The myriad food and Irish Cream pairings appear delicious and decadent — no-brainers for fans of sweet, boozy treats. And yet, skeptics might find lower-cal Baileys and the slew of limited-edition flavors to be a stretch — calculated plays to remain relevant, which could risk tainting a nearly 50-year-old iconic booze brand.
By most accounts, Baileys’ strategy appears to be paying off. The trio of Apple Pie, Deliciously Light, and Colada releases helped drive a 31 percent net sales volume increase between July 2020 and June 2021, according to a company representative. Meanwhile, the overall Baileys family apparently accounts for 50 percent of Irish spirits exports. (Baileys representatives declined VinePair requests for more accurate volume and value sales figures.)
As unassuming as the black bottles of Original Baileys appear, the brand’s tale continues to surprise. Concocted by a couple of copywriters, the liquid has spawned an army of imitators, though for all intents and purposes, Irish cream liqueur remains a one-brand category. At a time when consumers reportedly care more about calories and carbs than treating occasions, Baileys is posting double-digit volume growth.
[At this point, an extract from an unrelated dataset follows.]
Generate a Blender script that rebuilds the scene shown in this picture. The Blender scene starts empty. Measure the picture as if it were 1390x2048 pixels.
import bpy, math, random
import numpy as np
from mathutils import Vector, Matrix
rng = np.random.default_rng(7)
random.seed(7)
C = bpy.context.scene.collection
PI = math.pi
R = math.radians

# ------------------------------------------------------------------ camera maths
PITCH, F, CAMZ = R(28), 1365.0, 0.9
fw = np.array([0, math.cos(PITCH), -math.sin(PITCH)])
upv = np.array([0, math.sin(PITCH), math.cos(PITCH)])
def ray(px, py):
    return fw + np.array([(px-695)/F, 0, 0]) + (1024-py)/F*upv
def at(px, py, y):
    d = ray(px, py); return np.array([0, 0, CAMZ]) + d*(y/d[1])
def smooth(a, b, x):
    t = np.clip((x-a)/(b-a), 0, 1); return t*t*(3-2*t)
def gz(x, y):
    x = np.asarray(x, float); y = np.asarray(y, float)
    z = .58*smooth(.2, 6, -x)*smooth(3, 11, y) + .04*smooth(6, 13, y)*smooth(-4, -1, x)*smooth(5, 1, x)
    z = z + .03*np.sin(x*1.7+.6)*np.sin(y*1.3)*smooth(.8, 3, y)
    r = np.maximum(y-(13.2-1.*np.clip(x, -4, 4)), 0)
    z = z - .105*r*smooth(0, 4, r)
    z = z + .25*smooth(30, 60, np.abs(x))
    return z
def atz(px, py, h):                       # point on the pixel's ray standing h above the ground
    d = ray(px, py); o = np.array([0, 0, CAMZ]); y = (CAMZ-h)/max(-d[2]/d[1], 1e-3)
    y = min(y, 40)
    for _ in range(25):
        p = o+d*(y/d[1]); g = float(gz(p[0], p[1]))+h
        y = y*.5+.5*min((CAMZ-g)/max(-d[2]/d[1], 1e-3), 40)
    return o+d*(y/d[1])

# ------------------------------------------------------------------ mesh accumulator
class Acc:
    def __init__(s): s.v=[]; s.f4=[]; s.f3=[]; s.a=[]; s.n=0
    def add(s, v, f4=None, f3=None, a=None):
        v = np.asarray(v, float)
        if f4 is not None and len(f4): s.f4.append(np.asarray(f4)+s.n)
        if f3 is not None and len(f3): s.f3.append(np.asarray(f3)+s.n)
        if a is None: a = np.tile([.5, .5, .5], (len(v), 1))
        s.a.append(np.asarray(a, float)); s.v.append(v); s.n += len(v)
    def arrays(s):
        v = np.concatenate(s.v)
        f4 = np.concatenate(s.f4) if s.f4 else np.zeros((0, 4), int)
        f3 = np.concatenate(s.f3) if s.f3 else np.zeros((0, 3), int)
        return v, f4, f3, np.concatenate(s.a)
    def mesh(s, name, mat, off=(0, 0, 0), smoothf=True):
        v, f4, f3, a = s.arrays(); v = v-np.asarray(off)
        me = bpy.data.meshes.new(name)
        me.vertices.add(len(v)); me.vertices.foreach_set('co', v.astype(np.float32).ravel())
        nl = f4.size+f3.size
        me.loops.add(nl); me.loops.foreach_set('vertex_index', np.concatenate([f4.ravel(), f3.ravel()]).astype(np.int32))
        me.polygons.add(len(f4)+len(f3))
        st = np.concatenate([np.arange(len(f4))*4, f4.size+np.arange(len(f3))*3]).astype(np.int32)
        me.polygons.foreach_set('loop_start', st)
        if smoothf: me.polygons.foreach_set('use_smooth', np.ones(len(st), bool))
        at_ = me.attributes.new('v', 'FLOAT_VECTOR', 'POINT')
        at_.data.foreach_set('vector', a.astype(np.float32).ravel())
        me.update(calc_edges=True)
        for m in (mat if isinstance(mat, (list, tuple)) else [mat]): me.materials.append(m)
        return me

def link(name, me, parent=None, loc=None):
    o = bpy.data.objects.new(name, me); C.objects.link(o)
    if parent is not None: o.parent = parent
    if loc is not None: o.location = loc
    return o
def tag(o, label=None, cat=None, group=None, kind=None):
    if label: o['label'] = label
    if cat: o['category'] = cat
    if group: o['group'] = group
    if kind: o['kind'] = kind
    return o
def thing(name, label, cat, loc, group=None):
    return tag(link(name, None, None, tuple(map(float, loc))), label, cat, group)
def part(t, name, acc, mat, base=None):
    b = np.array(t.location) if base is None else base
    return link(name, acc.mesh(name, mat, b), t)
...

Then again, Baileys has always succeeded against the odds.
In the mid-1970s, a bottle of Baileys was presented to Abe Rosenberg, a New York-based liquor exec who had famously transformed J&B Rare into the best-selling Scotch in America the previous decade. Rosenberg is said to have mocked the label and sipped on the liquid with nary an ounce of enthusiasm, reportedly claiming, “That sh*t will never sell!”
Nearly a half century on, 2 billion bottles say otherwise.